▶ RECORDS PROVIDED:
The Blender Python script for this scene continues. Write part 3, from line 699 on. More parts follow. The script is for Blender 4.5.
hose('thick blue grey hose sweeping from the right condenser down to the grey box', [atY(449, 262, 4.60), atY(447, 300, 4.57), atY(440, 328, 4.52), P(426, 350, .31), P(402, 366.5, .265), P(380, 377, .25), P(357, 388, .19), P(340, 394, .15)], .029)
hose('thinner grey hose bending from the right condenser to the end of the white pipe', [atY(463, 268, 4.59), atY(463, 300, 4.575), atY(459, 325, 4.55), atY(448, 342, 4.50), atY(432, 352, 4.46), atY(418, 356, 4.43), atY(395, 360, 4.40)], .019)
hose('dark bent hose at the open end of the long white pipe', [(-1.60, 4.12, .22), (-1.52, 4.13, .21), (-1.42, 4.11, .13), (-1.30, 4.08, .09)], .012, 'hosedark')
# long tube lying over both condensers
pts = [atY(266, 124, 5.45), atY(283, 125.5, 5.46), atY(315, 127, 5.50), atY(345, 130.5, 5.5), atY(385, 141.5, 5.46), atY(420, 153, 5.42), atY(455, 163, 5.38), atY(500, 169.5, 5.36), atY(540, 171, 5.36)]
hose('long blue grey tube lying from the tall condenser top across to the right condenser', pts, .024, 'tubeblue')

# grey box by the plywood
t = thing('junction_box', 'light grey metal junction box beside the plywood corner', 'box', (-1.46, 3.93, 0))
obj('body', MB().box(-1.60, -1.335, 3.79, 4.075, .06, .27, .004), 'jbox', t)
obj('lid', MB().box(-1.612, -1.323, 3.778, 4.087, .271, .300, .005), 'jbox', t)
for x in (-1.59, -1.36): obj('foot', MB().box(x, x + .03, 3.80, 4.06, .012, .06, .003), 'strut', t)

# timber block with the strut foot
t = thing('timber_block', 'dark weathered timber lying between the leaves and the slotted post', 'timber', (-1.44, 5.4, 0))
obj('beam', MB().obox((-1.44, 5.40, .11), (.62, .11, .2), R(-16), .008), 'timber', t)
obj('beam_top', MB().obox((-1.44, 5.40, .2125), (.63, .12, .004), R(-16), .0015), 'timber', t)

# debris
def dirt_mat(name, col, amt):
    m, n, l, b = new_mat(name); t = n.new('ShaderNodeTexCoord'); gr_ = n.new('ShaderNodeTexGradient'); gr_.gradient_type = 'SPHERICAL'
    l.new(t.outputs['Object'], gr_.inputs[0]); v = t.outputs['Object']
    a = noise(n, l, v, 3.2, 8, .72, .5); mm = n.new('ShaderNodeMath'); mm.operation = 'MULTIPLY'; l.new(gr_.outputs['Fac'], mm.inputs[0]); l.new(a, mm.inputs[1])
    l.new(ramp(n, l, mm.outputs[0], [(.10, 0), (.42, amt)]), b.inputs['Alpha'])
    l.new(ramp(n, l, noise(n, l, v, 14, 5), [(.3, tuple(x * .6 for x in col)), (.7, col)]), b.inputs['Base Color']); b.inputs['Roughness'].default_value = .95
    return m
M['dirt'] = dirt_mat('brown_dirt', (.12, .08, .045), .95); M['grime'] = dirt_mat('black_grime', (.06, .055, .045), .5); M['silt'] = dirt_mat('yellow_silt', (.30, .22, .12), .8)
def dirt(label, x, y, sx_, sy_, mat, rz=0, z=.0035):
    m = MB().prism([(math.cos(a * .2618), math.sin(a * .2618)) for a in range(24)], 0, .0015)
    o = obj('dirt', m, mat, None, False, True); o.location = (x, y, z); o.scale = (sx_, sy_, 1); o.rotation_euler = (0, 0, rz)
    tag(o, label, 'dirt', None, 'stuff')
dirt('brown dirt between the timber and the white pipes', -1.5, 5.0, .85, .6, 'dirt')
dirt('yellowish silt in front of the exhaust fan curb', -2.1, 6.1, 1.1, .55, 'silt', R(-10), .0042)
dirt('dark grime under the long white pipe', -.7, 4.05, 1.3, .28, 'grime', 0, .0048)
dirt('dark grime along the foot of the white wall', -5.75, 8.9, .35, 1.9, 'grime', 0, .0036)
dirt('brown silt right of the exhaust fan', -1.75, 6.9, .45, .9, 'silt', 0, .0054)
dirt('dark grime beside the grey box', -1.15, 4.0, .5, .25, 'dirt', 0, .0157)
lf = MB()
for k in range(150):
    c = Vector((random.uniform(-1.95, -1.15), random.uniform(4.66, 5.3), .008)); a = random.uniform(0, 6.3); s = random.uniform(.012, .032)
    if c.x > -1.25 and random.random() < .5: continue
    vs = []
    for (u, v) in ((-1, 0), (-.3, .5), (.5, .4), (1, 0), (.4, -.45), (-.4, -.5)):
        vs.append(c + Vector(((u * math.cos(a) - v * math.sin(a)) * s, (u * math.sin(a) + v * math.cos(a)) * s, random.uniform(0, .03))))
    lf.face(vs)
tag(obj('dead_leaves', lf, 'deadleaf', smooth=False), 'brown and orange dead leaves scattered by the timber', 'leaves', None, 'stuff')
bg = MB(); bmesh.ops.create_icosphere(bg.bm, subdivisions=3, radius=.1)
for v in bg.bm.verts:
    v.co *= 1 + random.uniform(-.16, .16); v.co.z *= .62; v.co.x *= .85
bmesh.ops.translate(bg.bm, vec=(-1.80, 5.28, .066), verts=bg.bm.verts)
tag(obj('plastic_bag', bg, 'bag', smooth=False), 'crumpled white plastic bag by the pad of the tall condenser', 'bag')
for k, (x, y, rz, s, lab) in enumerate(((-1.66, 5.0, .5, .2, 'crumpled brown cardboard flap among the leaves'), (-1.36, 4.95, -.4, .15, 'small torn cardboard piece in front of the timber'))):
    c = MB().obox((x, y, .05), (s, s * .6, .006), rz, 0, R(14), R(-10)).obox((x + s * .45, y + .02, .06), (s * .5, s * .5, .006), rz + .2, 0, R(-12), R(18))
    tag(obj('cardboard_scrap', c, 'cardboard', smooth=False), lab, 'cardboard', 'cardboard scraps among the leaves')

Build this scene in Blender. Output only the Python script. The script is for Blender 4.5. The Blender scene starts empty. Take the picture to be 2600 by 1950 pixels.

▶ TO BE DONE:
Transcribe every line of the data, exactly as it stands.

▶ ANSWER FOR THIS EXERCISE:
The Blender Python script for this scene continues. Write part 3, from line 699 on. More parts follow. The script is for Blender 4.5.
hose('thick blue grey hose sweeping from the right condenser down to the grey box', [atY(449, 262, 4.60), atY(447, 300, 4.57), atY(440, 328, 4.52), P(426, 350, .31), P(402, 366.5, .265), P(380, 377, .25), P(357, 388, .19), P(340, 394, .15)], .029)
hose('thinner grey hose bending from the right condenser to the end of the white pipe', [atY(463, 268, 4.59), atY(463, 300, 4.575), atY(459, 325, 4.55), atY(448, 342, 4.50), atY(432, 352, 4.46), atY(418, 356, 4.43), atY(395, 360, 4.40)], .019)
hose('dark bent hose at the open end of the long white pipe', [(-1.60, 4.12, .22), (-1.52, 4.13, .21), (-1.42, 4.11, .13), (-1.30, 4.08, .09)], .012, 'hosedark')
# long tube lying over both condensers
pts = [atY(266, 124, 5.45), atY(283, 125.5, 5.46), atY(315, 127, 5.50), atY(345, 130.5, 5.5), atY(385, 141.5, 5.46), atY(420, 153, 5.42), atY(455, 163, 5.38), atY(500, 169.5, 5.36), atY(540, 171, 5.36)]
hose('long blue grey tube lying from the tall condenser top across to the right condenser', pts, .024, 'tubeblue')

# grey box by the plywood
t = thing('junction_box', 'light grey metal junction box beside the plywood corner', 'box', (-1.46, 3.93, 0))
obj('body', MB().box(-1.60, -1.335, 3.79, 4.075, .06, .27, .004), 'jbox', t)
obj('lid', MB().box(-1.612, -1.323, 3.778, 4.087, .271, .300, .005), 'jbox', t)
for x in (-1.59, -1.36): obj('foot', MB().box(x, x + .03, 3.80, 4.06, .012, .06, .003), 'strut', t)

# timber block with the strut foot
t = thing('timber_block', 'dark weathered timber lying between the leaves and the slotted post', 'timber', (-1.44, 5.4, 0))
obj('beam', MB().obox((-1.44, 5.40, .11), (.62, .11, .2), R(-16), .008), 'timber', t)
obj('beam_top', MB().obox((-1.44, 5.40, .2125), (.63, .12, .004), R(-16), .0015), 'timber', t)

# debris
def dirt_mat(name, col, amt):
    m, n, l, b = new_mat(name); t = n.new('ShaderNodeTexCoord'); gr_ = n.new('ShaderNodeTexGradient'); gr_.gradient_type = 'SPHERICAL'
    l.new(t.outputs['Object'], gr_.inputs[0]); v = t.outputs['Object']
    a = noise(n, l, v, 3.2, 8, .72, .5); mm = n.new('ShaderNodeMath'); mm.operation = 'MULTIPLY'; l.new(gr_.outputs['Fac'], mm.inputs[0]); l.new(a, mm.inputs[1])
    l.new(ramp(n, l, mm.outputs[0], [(.10, 0), (.42, amt)]), b.inputs['Alpha'])
    l.new(ramp(n, l, noise(n, l, v, 14, 5), [(.3, tuple(x * .6 for x in col)), (.7, col)]), b.inputs['Base Color']); b.inputs['Roughness'].default_value = .95
    return m
M['dirt'] = dirt_mat('brown_dirt', (.12, .08, .045), .95); M['grime'] = dirt_mat('black_grime', (.06, .055, .045), .5); M['silt'] = dirt_mat('yellow_silt', (.30, .22, .12), .8)
def dirt(label, x, y, sx_, sy_, mat, rz=0, z=.0035):
    m = MB().prism([(math.cos(a * .2618), math.sin(a * .2618)) for a in range(24)], 0, .0015)
    o = obj('dirt', m, mat, None, False, True); o.location = (x, y, z); o.scale = (sx_, sy_, 1); o.rotation_euler = (0, 0, rz)
    tag(o, label, 'dirt', None, 'stuff')
dirt('brown dirt between the timber and the white pipes', -1.5, 5.0, .85, .6, 'dirt')
dirt('yellowish silt in front of the exhaust fan curb', -2.1, 6.1, 1.1, .55, 'silt', R(-10), .0042)
dirt('dark grime under the long white pipe', -.7, 4.05, 1.3, .28, 'grime', 0, .0048)
dirt('dark grime along the foot of the white wall', -5.75, 8.9, .35, 1.9, 'grime', 0, .0036)
dirt('brown silt right of the exhaust fan', -1.75, 6.9, .45, .9, 'silt', 0, .0054)
dirt('dark grime beside the grey box', -1.15, 4.0, .5, .25, 'dirt', 0, .0157)
lf = MB()
for k in range(150):
    c = Vector((random.uniform(-1.95, -1.15), random.uniform(4.66, 5.3), .008)); a = random.uniform(0, 6.3); s = random.uniform(.012, .032)
    if c.x > -1.25 and random.random() < .5: continue
    vs = []
    for (u, v) in ((-1, 0), (-.3, .5), (.5, .4), (1, 0), (.4, -.45), (-.4, -.5)):
        vs.append(c + Vector(((u * math.cos(a) - v * math.sin(a)) * s, (u * math.sin(a) + v * math.cos(a)) * s, random.uniform(0, .03))))
    lf.face(vs)
tag(obj('dead_leaves', lf, 'deadleaf', smooth=False), 'brown and orange dead leaves scattered by the timber', 'leaves', None, 'stuff')
bg = MB(); bmesh.ops.create_icosphere(bg.bm, subdivisions=3, radius=.1)
for v in bg.bm.verts:
    v.co *= 1 + random.uniform(-.16, .16); v.co.z *= .62; v.co.x *= .85
bmesh.ops.translate(bg.bm, vec=(-1.80, 5.28, .066), verts=bg.bm.verts)
tag(obj('plastic_bag', bg, 'bag', smooth=False), 'crumpled white plastic bag by the pad of the tall condenser', 'bag')
for k, (x, y, rz, s, lab) in enumerate(((-1.66, 5.0, .5, .2, 'crumpled brown cardboard flap among the leaves'), (-1.36, 4.95, -.4, .15, 'small torn cardboard piece in front of the timber'))):
    c = MB().obox((x, y, .05), (s, s * .6, .006), rz, 0, R(14), R(-10)).obox((x + s * .45, y + .02, .06), (s * .5, s * .5, .006), rz + .2, 0, R(-12), R(18))
    tag(obj('cardboard_scrap', c, 'cardboard', smooth=False), lab, 'cardboard', 'cardboard scraps among the leaves')

Build this scene in Blender. Output only the Python script. The script is for Blender 4.5. The Blender scene starts empty. Take the picture to be 2600 by 1950 pixels.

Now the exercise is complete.